Symfony Flex was introduced in 2017 as one of the key parts of the reimagined Symfony experience for the Symfony 4 launch. Symfony Flex is a tool (technically, a Composer plugin) that simplifies the installation/removal of packages in Symfony applications.

This simplification is made possible thanks to "Flex recipes", which are a set of automated instructions that tell Symfony how to install, enable and configure packages into applications. These recipes are currently stored in two public GitHub repositories: main recipes repository and contrib recipes repository.

The final piece that makes Flex possible is the Flex server at https://flex.symfony.com. In addition to showing the available recipes/packages in a web interface, this server communicates with the Flex Composer plugin to serve recipes.

Going Serverless

As part of our continuous efforts to simplify operations, we recently asked ourselves: how could we simplify the Flex server infrastructure?

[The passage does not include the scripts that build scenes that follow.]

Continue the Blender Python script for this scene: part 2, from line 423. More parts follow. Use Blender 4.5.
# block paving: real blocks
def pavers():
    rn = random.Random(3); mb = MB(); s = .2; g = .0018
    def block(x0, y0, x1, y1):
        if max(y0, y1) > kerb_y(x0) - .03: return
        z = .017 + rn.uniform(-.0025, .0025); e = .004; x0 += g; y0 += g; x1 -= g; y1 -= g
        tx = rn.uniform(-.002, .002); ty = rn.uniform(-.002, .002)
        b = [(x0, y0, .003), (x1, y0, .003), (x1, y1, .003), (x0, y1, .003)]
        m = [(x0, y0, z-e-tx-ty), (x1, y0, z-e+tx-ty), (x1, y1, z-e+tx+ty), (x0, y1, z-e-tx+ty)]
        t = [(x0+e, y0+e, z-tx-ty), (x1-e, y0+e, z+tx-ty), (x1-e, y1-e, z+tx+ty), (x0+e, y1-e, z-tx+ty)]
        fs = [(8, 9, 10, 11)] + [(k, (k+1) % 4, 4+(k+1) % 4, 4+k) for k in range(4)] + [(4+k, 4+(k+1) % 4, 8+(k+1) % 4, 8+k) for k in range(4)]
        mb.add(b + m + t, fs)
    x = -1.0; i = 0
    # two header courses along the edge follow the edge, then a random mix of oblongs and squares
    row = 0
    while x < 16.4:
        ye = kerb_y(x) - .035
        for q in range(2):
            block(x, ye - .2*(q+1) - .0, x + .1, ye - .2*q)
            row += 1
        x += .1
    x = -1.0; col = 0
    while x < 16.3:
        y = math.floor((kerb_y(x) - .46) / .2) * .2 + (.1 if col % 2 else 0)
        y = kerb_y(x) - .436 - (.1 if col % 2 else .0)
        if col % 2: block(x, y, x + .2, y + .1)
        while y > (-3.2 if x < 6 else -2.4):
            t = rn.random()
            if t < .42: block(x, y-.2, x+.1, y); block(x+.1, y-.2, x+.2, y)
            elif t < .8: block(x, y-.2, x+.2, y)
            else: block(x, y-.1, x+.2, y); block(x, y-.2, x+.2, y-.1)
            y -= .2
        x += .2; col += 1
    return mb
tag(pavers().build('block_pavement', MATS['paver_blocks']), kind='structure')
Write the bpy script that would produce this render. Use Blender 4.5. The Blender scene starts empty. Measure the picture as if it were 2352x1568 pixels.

Then we thought: what if we remove the Flex server entirely? And that's exactly what we're going to do.

In the pull request #803 of the Symfony Flex package you can see that we're going to replace the proprietary flex.symfony.com endpoint by a new endpoint made of static JSON files hosted on GitHub.

The JSON files are stored in this repository and are generated by GitHub Actions using this script thanks to a custom recipe checker tool. The existing Flex server endpoint will keep working for some time as a legacy service for applications that haven't been updated yet.

Using the New Endpoints

Version 1.16 of symfony/flex has been released with support for the new endpoints, but they are behind a feature flag for now: you need to set the FLEX_SERVERLESS env var to 1 to enable the new endpoints.

Please help us confirm that everything works as expected by enabling this feature flag.

In a few weeks, version 1.17 will remove the feature flag and the new endpoints will be used by default. All users of legacy versions of symfony/flex will then see a warning inviting them to upgrade.

Custom Recipes

A very nice side effect of this change is that you can quite easily host custom recipes in your own repositories. If you do so, add the URL of your recipe repository in the extra.symfony.endpoint config option of composer.json or in the SYMFONY_ENDPOINT env var.

Moreover, now that the proprietary server is gone, you can add your own features on top of the Symfony Flex API. We're looking forward to learn about your ideas. Some of them could even be contributed back to the official Flex API.